> **Exercise directions**
Up to and including the line with "(.62, .47, .09), .5, var=.25, vscale=30)", reproduce the listing below exactly, beginning at its first line.

> **Raw data**
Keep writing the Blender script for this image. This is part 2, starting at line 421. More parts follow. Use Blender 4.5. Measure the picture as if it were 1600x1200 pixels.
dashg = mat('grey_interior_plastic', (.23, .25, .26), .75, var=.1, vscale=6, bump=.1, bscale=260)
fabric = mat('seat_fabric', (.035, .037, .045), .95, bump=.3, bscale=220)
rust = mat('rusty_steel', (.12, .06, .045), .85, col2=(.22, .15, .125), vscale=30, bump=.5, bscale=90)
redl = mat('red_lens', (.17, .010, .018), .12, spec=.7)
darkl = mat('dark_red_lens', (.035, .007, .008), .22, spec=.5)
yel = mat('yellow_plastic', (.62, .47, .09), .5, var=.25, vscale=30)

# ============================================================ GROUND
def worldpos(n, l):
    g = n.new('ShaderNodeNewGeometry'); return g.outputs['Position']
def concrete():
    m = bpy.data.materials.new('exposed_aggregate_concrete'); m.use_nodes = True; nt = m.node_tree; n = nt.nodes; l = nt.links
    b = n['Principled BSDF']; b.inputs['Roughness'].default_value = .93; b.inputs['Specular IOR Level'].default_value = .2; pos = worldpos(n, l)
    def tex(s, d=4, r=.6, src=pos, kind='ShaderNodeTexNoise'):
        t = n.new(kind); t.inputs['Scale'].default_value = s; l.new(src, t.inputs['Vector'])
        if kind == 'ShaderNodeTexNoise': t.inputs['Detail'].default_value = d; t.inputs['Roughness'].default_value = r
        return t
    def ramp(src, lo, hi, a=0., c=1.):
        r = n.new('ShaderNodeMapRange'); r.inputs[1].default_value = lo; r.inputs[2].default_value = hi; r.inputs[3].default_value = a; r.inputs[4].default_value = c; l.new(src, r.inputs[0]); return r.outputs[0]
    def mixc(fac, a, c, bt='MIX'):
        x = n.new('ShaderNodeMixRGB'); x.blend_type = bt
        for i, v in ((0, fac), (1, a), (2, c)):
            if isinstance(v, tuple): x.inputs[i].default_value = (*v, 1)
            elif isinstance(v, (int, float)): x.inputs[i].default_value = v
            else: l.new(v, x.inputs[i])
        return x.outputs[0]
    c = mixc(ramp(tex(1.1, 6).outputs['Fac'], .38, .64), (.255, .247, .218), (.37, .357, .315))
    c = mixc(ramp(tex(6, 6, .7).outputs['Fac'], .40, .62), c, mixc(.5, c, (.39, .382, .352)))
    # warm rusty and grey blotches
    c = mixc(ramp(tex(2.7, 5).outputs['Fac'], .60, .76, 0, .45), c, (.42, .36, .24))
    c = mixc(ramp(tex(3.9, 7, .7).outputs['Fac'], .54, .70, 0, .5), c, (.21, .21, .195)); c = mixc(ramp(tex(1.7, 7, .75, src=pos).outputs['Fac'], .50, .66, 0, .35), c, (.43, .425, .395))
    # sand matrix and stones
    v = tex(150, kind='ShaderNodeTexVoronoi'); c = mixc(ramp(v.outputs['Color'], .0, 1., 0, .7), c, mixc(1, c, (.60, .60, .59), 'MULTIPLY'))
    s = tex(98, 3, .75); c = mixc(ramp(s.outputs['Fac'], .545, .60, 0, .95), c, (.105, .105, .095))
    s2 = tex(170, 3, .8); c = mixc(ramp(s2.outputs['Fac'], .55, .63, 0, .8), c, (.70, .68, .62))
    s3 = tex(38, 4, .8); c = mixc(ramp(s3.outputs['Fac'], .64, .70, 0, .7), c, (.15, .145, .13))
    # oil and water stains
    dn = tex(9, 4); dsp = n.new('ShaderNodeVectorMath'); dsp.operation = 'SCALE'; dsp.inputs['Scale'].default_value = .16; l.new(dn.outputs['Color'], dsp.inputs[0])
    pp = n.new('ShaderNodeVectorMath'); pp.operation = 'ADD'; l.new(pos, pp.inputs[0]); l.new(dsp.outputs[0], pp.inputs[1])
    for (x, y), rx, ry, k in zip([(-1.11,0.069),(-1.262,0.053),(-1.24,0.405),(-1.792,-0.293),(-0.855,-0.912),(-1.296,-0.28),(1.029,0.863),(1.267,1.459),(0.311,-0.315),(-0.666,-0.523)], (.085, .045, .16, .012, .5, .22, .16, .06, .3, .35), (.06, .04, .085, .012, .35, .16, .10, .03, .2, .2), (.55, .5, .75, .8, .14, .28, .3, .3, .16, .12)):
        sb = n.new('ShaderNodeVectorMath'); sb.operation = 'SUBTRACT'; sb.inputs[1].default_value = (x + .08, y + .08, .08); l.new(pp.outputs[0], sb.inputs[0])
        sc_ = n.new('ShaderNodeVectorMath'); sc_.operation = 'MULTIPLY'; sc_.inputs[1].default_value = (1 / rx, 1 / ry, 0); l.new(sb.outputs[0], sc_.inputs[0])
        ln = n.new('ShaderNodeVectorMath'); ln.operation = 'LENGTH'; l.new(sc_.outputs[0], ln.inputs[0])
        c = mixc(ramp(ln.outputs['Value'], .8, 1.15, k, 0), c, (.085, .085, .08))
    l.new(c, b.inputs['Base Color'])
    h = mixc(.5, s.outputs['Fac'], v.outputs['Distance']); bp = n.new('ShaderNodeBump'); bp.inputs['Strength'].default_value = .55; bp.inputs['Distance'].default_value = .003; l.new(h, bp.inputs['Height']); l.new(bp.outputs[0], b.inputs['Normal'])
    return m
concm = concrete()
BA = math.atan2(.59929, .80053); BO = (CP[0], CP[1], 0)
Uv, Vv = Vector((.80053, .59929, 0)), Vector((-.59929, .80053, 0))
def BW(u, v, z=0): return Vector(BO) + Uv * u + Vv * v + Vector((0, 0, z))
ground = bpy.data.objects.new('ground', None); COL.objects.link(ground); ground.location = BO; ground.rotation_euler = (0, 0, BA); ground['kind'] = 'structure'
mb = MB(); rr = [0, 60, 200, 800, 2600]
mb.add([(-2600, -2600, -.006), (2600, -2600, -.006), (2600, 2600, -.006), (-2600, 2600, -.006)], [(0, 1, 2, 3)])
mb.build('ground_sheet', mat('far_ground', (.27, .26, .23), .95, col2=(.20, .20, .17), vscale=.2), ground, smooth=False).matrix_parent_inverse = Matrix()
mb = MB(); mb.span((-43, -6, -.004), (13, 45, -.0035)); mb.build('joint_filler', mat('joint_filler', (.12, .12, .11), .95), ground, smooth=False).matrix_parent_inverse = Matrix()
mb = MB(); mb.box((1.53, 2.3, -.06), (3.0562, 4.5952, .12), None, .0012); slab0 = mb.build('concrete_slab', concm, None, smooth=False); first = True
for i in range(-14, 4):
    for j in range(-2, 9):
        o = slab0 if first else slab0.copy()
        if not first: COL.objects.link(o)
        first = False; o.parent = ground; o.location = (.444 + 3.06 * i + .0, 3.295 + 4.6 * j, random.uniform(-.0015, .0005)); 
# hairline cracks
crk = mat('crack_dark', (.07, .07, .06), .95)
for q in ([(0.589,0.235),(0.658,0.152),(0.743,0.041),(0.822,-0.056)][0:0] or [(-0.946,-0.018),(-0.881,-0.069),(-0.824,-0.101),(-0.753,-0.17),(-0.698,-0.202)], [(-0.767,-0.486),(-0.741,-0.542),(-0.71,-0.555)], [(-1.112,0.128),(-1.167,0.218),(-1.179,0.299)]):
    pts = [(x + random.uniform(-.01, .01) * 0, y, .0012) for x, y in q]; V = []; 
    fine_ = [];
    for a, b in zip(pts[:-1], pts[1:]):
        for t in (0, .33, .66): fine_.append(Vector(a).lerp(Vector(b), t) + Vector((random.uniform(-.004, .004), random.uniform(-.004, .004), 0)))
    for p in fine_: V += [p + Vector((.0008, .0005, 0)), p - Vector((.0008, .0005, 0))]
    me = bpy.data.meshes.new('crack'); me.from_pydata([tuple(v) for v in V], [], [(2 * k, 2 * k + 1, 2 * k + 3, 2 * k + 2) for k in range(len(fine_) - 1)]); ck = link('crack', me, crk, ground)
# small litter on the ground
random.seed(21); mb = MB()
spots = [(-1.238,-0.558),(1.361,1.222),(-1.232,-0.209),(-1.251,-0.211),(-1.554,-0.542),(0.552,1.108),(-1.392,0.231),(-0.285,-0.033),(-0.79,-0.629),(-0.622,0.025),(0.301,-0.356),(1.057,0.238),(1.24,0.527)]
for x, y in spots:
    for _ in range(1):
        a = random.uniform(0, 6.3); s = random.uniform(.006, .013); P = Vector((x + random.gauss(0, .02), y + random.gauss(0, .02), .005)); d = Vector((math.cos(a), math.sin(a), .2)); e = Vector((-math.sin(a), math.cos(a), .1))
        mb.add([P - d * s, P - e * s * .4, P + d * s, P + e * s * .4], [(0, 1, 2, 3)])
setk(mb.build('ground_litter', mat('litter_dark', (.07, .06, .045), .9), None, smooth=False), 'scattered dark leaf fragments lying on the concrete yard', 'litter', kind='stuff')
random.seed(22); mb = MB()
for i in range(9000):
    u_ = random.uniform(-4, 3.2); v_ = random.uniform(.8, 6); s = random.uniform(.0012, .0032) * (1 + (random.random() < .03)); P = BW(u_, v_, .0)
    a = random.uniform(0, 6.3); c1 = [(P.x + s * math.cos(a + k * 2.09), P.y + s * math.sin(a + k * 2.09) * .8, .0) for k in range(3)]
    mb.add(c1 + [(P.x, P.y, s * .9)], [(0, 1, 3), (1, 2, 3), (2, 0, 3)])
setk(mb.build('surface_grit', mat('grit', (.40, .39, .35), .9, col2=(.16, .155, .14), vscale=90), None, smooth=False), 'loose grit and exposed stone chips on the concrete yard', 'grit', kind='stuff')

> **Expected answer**
Keep writing the Blender script for this image. This is part 2, starting at line 421. More parts follow. Use Blender 4.5. Measure the picture as if it were 1600x1200 pixels.
dashg = mat('grey_interior_plastic', (.23, .25, .26), .75, var=.1, vscale=6, bump=.1, bscale=260)
fabric = mat('seat_fabric', (.035, .037, .045), .95, bump=.3, bscale=220)
rust = mat('rusty_steel', (.12, .06, .045), .85, col2=(.22, .15, .125), vscale=30, bump=.5, bscale=90)
redl = mat('red_lens', (.17, .010, .018), .12, spec=.7)
darkl = mat('dark_red_lens', (.035, .007, .008), .22, spec=.5)
yel = mat('yellow_plastic', (.62, .47, .09), .5, var=.25, vscale=30)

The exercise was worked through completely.